Exercise directions »
Retype the lines beneath this one, from the first through the line containing "from mathutils.geometry import". Pictures are left out.

Given information »
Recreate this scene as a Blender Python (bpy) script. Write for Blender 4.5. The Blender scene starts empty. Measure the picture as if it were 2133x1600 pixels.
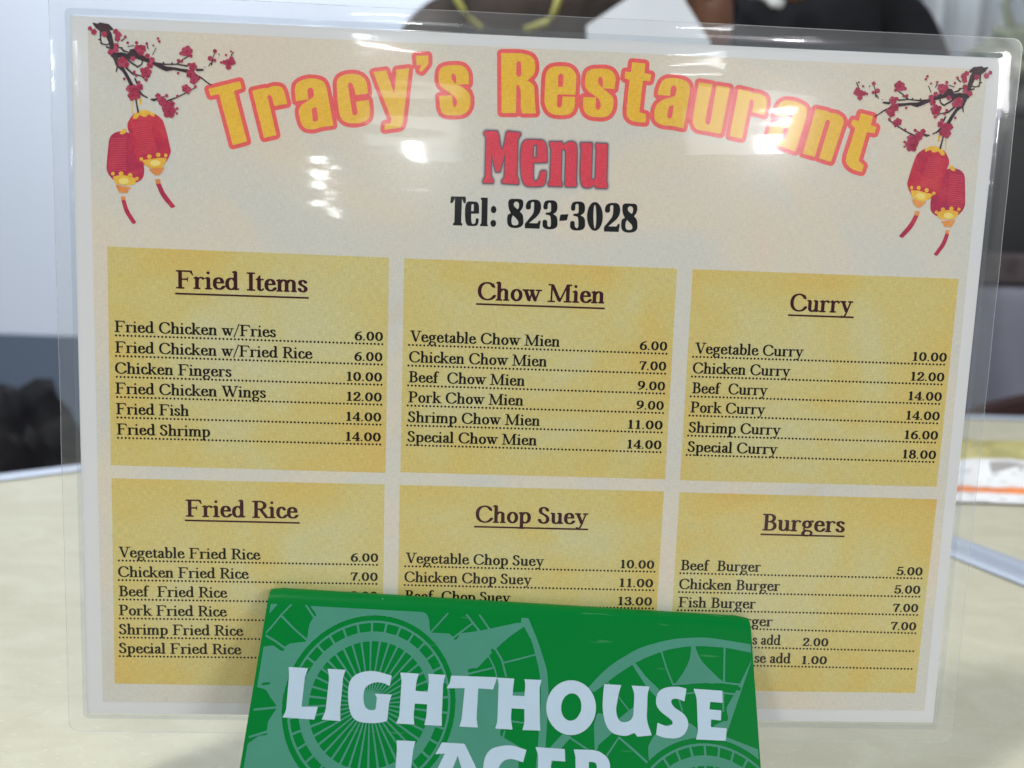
import bpy, bmesh, math, random
from mathutils import Vector, Matrix, noise
from mathutils.geometry import delaunay_2d_cdt

random.seed(7)
scene = bpy.context.scene
COL = scene.collection
V = Vector

# ---------------------------------------------------------------- camera
CAM_Z = 0.188334                                   # lens above the table top (z = 0 is the table)
CAM_ROT = Matrix(((0.999391, -0.034899, 0.0), (0.006659, 0.190693, -0.981627), (0.034258, 0.981029, 0.190809)))
cd = bpy.data.cameras.new('camera'); cam = bpy.data.objects.new('camera', cd); COL.objects.link(cam)
cam.matrix_world = Matrix.Translation((0, 0, CAM_Z)) @ CAM_ROT.to_4x4()
cd.sensor_width = 36; cd.lens = 28.945; cd.clip_start = 0.01; cd.clip_end = 60
cd.dof.use_dof = True; cd.dof.focus_distance = 0.262; cd.dof.aperture_fstop = 9.5
scene.camera = cam
scene.view_settings.view_transform = 'Standard'; scene.view_settings.look = 'None'
scene.view_settings.exposure = -0.12; scene.view_settings.gamma = 1.0
scene.cycles.max_bounces = 10; scene.cycles.transparent_max_bounces = 16

# ---------------------------------------------------------------- light (indoor room, ceiling lamps, added fill lights)
world = bpy.data.worlds.new('World'); scene.world = world; world.use_nodes = True
bg = world.node_tree.nodes['Background']
bg.inputs['Color'].default_value = (0.88, 0.94, 1.0, 1); bg.inputs['Strength'].default_value = 0.26

def area(name, loc, target, sx, sy, power, color=(1, 1, 1)):
    l = bpy.data.lights.new(name, 'AREA'); l.shape = 'RECTANGLE'; l.size = sx; l.size_y = sy
    l.energy = power; l.color = color
    o = bpy.data.objects.new(name, l); COL.objects.link(o)
    o.location = loc; o.rotation_euler = (V(target) - V(loc)).to_track_quat('-Z', 'Y').to_euler()
    return o
area('overhead_light', (-0.80, -0.22, 1.85), (0, 0.3, 0.05), 0.20, 0.16, 24, (1.0, 0.98, 0.94))
area('menu_fill', (1.90, -1.50, 1.15), (0, 0.25, 0.12), 0.7, 0.5, 26, (1.0, 0.985, 0.96))  # unseen fill light behind right, added to brighten the menu
area('overhead_light', (-0.5, 1.3, 1.9), (-0.5, 2.2, 0.2), 1.6, 0.4, 33, (0.95, 0.98, 1.0))
area('overhead_light', (0.1, 0.75, 1.9), (0.0, 0.3, 0), 0.5, 0.3, 6, (1.0, 0.99, 0.96))  # unseen fill from above, added to brighten the holder's fold
# rows of lamps at the far end of the room behind the photographer, seen mirrored in the laminate
area('tube_lamp', (-1.36, -8.5, 1.88), (0, 0.25, 0.15), 0.12, 0.07, 3.2, (0.93, 0.97, 1.0))
area('tube_lamp', (-1.28, -8.9, 1.75), (0, 0.25, 0.15), 0.07, 0.04, 1.5, (0.93, 0.97, 1.0))
area('tube_lamp', (-0.28, -6.5, 1.76), (0, 0.25, 0.15), 0.10, 0.18, 10, (0.93, 0.97, 1.0))
area('diffuser_panel', (-0.30, -6.2, 1.86), (0, 0.25, 0.15), 0.70, 0.36, 4.2, (0.93, 0.97, 1.0))
area('tube_lamp', (2.40, -5.5, 1.80), (0, 0.25, 0.15), 0.16, 0.22, 17, (0.98, 0.94, 1.0))
area('diffuser_panel', (2.15, -5.4, 1.86), (0, 0.25, 0.15), 0.80, 0.46, 7.0, (0.98, 0.96, 1.0))
area('tube_lamp', (-0.42, -4.5, 1.92), (0, 0.25, 0.15), 0.34, 0.04, 4.0, (0.93, 0.97, 1.0))
area('tube_lamp', (1.45, -4.3, 1.90), (0, 0.25, 0.15), 0.30, 0.03, 1.6, (0.93, 0.97, 1.0))
area('tube_lamp', (-2.43, -5.0, 1.9), (0, 0.25, 0.15), 0.05, 0.24, 1.5, (0.93, 0.97, 1.0))

# ---------------------------------------------------------------- helpers
def tag(o, label=None, cat=None, group=None, kind=None):
    if label: o['label'] = label
    if cat: o['category'] = cat
    if group: o['group'] = group
    if kind: o['kind'] = kind
    return o
def empty(name, mat=None, loc=None):
    o = bpy.data.objects.new(name, None); COL.objects.link(o); o.empty_display_size = 0.02
    if mat is not None: o.matrix_world = mat
    if loc is not None: o.location = loc
    return o
def mesh(name, verts, faces, m, parent=None, smooth=False):
    me = bpy.data.meshes.new(name); me.from_pydata([tuple(v) for v in verts], [], faces); me.update()
    if m is not None:
        for q in (m if isinstance(m, (list, tuple)) else [m]): me.materials.append(q)
    if smooth:
        for p in me.polygons: p.use_smooth = True
    o = bpy.data.objects.new(name, me); COL.objects.link(o)
    if parent is not None: o.parent = parent
    return o
def from_bm(name, bm, m, parent=None, smooth=False):
    me = bpy.data.meshes.new(name); bmesh.ops.recalc_face_normals(bm, faces=bm.faces[:]); bm.to_mesh(me); bm.free()
    me.materials.append(m)
    if smooth:
        for p in me.polygons: p.use_smooth = True
    o = bpy.data.objects.new(name, me); COL.objects.link(o)
    if parent is not None: o.parent = parent
    return o
def box_bm(bm, c, s, rot=None, bev=0.0):
    r = bmesh.ops.create_cube(bm, size=1.0)
    vs = r['verts']
    for v in vs: v.co = V((v.co.x*s[0], v.co.y*s[1], v.co.z*s[2]))
    if bev:
        es = list({e for v in vs for e in v.link_edges})
        g = bmesh.ops.bevel(bm, geom=es, offset=bev, segments=3, affect='EDGES', profile=0.6)
        vs = list({v for f in g['faces'] for v in f.verts} | {v for v in vs if v.is_valid})
    for v in vs:
        p = v.co.copy()
        if rot is not None: p = rot @ p
        v.co = p + V(c)
def tube(name, pts, rad, m, parent=None, n=8):
    pts = [V(p) for p in pts]; vs = []; fs = []
    for i, p in enumerate(pts):
        d = (pts[min(i+1, len(pts)-1)] - pts[max(i-1, 0)]).normalized()
        a = d.orthogonal().normalized(); b = d.cross(a)
        r = rad[i] if isinstance(rad, (list, tuple)) else rad
        for k in range(n):
            t = 2*math.pi*k/n; vs.append(p + a*math.cos(t)*r + b*math.sin(t)*r)
    for i in range(len(pts)-1):
        for k in range(n): fs.append((i*n+k, i*n+(k+1) % n, (i+1)*n+(k+1) % n, (i+1)*n+k))
    fs.append(tuple(range(n))[::-1]); fs.append(tuple((len(pts)-1)*n+k for k in range(n)))
    return mesh(name, vs, fs, m, parent, True)

# ---------------------------------------------------------------- materials
def new_mat(name):
    m = bpy.data.materials.new(name); m.use_nodes = True; nt = m.node_tree
    return m, nt, nt.nodes['Principled BSDF']
def simple(name, col, rough=0.5, spec=0.5, metal=0.0, coat=0.0, noise_amt=0.0, nscale=8.0, bump=0.0, bscale=200.0):
    m, nt, b = new_mat(name)
    b.inputs['Base Color'].default_value = (*col, 1); b.inputs['Roughness'].default_value = rough
    b.inputs['Specular IOR Level'].default_value = spec; b.inputs['Metallic'].default_value = metal
    b.inputs['Coat Weight'].default_value = coat; b.inputs['Coat Roughness'].default_value = 0.08
    tc = nt.nodes.new('ShaderNodeTexCoord')
    if noise_amt:
        n = nt.nodes.new('ShaderNodeTexNoise'); n.inputs['Scale'].default_value = nscale; n.inputs['Detail'].default_value = 6
        nt.links.new(tc.outputs['Object'], n.inputs['Vector'])
        r = nt.nodes.new('ShaderNodeValToRGB')
        r.color_ramp.elements[0].position = 0.3; r.color_ramp.elements[1].position = 0.7
        r.color_ramp.elements[0].color = (*[c*(1-noise_amt) for c in col], 1)
        r.color_ramp.elements[1].color = (*[min(1, c*(1+noise_amt)) for c in col], 1)
        nt.links.new(n.outputs['Fac'], r.inputs['Fac']); nt.links.new(r.outputs['Color'], b.inputs['Base Color'])
    if bump:
        n = nt.nodes.new('ShaderNodeTexNoise'); n.inputs['Scale'].default_value = bscale; n.inputs['Detail'].default_value = 4
        nt.links.new(tc.outputs['Object'], n.inputs['Vector'])
        bp = nt.nodes.new('ShaderNodeBump'); bp.inputs['Strength'].default_value = bump; bp.inputs['Distance'].default_value = 0.001
        nt.links.new(n.outputs['Fac'], bp.inputs['Height']); nt.links.new(bp.outputs['Normal'], b.inputs['Normal'])
    return m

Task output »
Recreate this scene as a Blender Python (bpy) script. Write for Blender 4.5. The Blender scene starts empty. Measure the picture as if it were 2133x1600 pixels.
import bpy, bmesh, math, random
from mathutils import Vector, Matrix, noise
from mathutils.geometry import delaunay_2d_cdt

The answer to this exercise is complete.